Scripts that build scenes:
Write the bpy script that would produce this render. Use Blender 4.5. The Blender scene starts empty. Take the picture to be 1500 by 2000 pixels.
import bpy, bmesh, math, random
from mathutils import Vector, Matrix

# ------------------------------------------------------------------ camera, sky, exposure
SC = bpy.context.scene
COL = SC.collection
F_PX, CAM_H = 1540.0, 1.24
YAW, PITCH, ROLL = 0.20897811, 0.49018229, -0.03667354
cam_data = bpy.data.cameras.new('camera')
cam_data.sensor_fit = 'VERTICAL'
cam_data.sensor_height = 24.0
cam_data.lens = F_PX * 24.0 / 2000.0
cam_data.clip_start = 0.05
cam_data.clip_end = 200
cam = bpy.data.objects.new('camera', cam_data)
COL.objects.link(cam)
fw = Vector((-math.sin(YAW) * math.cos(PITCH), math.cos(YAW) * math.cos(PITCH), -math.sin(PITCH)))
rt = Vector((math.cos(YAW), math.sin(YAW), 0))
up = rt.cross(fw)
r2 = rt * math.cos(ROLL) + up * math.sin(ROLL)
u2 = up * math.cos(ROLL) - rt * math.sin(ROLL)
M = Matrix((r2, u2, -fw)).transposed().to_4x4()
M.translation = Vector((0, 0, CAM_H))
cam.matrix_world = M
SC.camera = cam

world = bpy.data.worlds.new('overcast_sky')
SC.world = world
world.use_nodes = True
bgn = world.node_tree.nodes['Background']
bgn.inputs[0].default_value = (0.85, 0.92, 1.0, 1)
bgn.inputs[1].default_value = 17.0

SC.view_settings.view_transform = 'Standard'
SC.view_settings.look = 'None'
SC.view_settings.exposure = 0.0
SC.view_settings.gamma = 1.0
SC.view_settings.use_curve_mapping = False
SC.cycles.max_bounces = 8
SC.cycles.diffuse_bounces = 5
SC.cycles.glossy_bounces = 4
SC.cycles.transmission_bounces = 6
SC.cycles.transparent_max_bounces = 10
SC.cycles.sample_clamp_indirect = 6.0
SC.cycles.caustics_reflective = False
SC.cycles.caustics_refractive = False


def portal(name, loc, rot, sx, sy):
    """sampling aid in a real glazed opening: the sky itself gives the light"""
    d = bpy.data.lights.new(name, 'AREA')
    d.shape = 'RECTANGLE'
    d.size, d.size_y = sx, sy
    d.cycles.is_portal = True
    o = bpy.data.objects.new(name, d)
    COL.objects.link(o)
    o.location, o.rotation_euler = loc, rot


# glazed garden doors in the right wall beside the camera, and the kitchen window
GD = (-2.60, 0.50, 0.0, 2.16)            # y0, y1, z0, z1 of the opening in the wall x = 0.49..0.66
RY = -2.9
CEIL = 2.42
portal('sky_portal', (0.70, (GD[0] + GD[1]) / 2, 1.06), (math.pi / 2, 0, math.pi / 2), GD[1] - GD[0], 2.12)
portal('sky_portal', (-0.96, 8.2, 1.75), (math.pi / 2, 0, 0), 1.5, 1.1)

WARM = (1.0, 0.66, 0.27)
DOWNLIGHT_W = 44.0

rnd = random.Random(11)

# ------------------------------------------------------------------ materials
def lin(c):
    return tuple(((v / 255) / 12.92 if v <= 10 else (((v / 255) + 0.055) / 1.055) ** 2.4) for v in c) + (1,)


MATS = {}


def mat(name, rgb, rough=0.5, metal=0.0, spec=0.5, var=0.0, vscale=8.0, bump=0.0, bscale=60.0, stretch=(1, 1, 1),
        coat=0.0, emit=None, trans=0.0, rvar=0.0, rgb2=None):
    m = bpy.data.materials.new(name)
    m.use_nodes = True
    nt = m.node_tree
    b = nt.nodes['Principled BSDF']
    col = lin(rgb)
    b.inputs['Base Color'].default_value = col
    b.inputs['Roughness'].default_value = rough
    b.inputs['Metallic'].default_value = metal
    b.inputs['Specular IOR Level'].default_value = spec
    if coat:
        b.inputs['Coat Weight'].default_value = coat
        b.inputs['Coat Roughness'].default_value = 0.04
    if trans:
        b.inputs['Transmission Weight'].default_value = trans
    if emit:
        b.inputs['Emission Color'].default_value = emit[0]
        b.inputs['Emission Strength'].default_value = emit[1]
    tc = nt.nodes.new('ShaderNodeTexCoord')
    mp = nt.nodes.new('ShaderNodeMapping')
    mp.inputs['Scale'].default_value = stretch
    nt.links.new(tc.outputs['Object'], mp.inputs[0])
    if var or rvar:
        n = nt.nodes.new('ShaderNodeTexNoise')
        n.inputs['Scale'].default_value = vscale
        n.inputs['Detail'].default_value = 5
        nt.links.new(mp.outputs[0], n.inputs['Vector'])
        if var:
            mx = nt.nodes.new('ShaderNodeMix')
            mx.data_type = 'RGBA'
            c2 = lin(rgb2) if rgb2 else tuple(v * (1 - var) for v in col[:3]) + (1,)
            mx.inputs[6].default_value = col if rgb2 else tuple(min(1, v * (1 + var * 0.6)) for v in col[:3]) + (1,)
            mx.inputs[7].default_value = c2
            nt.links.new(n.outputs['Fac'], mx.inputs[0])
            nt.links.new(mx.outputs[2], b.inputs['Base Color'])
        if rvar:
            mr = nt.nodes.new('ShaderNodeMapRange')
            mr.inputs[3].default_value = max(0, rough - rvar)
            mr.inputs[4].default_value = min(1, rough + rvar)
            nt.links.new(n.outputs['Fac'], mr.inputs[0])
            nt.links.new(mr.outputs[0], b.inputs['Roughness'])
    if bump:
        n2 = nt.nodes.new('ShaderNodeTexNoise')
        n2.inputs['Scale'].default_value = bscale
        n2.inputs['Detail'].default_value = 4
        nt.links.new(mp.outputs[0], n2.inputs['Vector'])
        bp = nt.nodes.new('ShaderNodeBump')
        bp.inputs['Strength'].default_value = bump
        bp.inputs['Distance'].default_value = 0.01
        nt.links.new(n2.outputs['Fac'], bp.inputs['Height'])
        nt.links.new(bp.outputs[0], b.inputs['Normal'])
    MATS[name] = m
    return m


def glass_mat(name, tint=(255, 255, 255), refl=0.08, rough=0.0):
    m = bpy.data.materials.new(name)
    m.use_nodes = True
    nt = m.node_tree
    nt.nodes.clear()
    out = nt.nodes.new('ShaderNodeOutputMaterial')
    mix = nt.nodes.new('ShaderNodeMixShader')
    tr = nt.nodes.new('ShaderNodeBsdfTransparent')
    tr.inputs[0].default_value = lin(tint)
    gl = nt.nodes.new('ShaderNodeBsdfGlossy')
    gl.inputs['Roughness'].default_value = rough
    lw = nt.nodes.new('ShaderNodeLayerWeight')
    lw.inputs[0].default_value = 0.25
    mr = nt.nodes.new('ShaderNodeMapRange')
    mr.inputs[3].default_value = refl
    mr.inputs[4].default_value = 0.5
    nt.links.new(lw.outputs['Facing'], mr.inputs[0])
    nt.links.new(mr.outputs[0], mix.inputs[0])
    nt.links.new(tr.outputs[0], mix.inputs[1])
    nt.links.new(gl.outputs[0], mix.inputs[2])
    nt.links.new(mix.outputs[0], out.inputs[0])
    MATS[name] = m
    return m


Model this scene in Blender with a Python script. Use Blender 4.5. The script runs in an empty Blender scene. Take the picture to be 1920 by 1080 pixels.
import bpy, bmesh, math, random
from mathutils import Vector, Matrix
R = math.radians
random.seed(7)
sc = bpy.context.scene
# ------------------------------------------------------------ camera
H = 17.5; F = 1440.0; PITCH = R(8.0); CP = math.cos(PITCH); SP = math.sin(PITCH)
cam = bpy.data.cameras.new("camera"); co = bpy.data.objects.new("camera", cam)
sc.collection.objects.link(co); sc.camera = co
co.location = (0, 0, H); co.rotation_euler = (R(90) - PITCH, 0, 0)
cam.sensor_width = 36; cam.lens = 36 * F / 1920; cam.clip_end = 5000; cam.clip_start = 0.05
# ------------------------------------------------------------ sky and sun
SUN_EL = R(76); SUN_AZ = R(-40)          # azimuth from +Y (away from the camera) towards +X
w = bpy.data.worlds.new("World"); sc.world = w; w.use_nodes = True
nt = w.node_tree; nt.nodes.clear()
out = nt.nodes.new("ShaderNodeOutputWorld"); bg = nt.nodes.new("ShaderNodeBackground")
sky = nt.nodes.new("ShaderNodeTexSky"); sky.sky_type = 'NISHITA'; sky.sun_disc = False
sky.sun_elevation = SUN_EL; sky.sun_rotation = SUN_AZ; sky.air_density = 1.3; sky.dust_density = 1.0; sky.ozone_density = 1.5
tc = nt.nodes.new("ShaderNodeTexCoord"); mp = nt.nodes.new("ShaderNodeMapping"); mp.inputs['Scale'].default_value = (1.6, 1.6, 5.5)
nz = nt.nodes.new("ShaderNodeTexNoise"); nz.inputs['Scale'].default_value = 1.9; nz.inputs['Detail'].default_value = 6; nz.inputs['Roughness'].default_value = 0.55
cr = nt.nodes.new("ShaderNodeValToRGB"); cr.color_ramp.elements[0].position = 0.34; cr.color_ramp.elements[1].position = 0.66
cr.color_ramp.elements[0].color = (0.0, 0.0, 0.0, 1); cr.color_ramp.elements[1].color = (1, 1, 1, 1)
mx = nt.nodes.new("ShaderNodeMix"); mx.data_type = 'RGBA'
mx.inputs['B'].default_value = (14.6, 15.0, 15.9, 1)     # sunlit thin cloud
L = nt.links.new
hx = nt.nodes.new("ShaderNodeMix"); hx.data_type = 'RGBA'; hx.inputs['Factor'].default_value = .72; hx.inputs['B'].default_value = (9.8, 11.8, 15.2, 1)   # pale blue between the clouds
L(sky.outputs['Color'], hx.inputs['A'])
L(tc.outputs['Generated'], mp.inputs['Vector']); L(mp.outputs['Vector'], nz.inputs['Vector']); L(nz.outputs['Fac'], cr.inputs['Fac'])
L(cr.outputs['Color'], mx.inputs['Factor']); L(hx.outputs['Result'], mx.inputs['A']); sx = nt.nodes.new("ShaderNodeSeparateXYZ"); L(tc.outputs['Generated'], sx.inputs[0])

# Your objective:
Please reproduce exactly the lines above, beginning with the first and ending with the line that contains "o.location, o.rotation_euler = loc, rot", and include nothing outside that range.

# The completed task:
Write the bpy script that would produce this render. Use Blender 4.5. The Blender scene starts empty. Take the picture to be 1500 by 2000 pixels.
import bpy, bmesh, math, random
from mathutils import Vector, Matrix

# ------------------------------------------------------------------ camera, sky, exposure
SC = bpy.context.scene
COL = SC.collection
F_PX, CAM_H = 1540.0, 1.24
YAW, PITCH, ROLL = 0.20897811, 0.49018229, -0.03667354
cam_data = bpy.data.cameras.new('camera')
cam_data.sensor_fit = 'VERTICAL'
cam_data.sensor_height = 24.0
cam_data.lens = F_PX * 24.0 / 2000.0
cam_data.clip_start = 0.05
cam_data.clip_end = 200
cam = bpy.data.objects.new('camera', cam_data)
COL.objects.link(cam)
fw = Vector((-math.sin(YAW) * math.cos(PITCH), math.cos(YAW) * math.cos(PITCH), -math.sin(PITCH)))
rt = Vector((math.cos(YAW), math.sin(YAW), 0))
up = rt.cross(fw)
r2 = rt * math.cos(ROLL) + up * math.sin(ROLL)
u2 = up * math.cos(ROLL) - rt * math.sin(ROLL)
M = Matrix((r2, u2, -fw)).transposed().to_4x4()
M.translation = Vector((0, 0, CAM_H))
cam.matrix_world = M
SC.camera = cam

world = bpy.data.worlds.new('overcast_sky')
SC.world = world
world.use_nodes = True
bgn = world.node_tree.nodes['Background']
bgn.inputs[0].default_value = (0.85, 0.92, 1.0, 1)
bgn.inputs[1].default_value = 17.0

SC.view_settings.view_transform = 'Standard'
SC.view_settings.look = 'None'
SC.view_settings.exposure = 0.0
SC.view_settings.gamma = 1.0
SC.view_settings.use_curve_mapping = False
SC.cycles.max_bounces = 8
SC.cycles.diffuse_bounces = 5
SC.cycles.glossy_bounces = 4
SC.cycles.transmission_bounces = 6
SC.cycles.transparent_max_bounces = 10
SC.cycles.sample_clamp_indirect = 6.0
SC.cycles.caustics_reflective = False
SC.cycles.caustics_refractive = False


def portal(name, loc, rot, sx, sy):
    """sampling aid in a real glazed opening: the sky itself gives the light"""
    d = bpy.data.lights.new(name, 'AREA')
    d.shape = 'RECTANGLE'
    d.size, d.size_y = sx, sy
    d.cycles.is_portal = True
    o = bpy.data.objects.new(name, d)
    COL.objects.link(o)
    o.location, o.rotation_euler = loc, rot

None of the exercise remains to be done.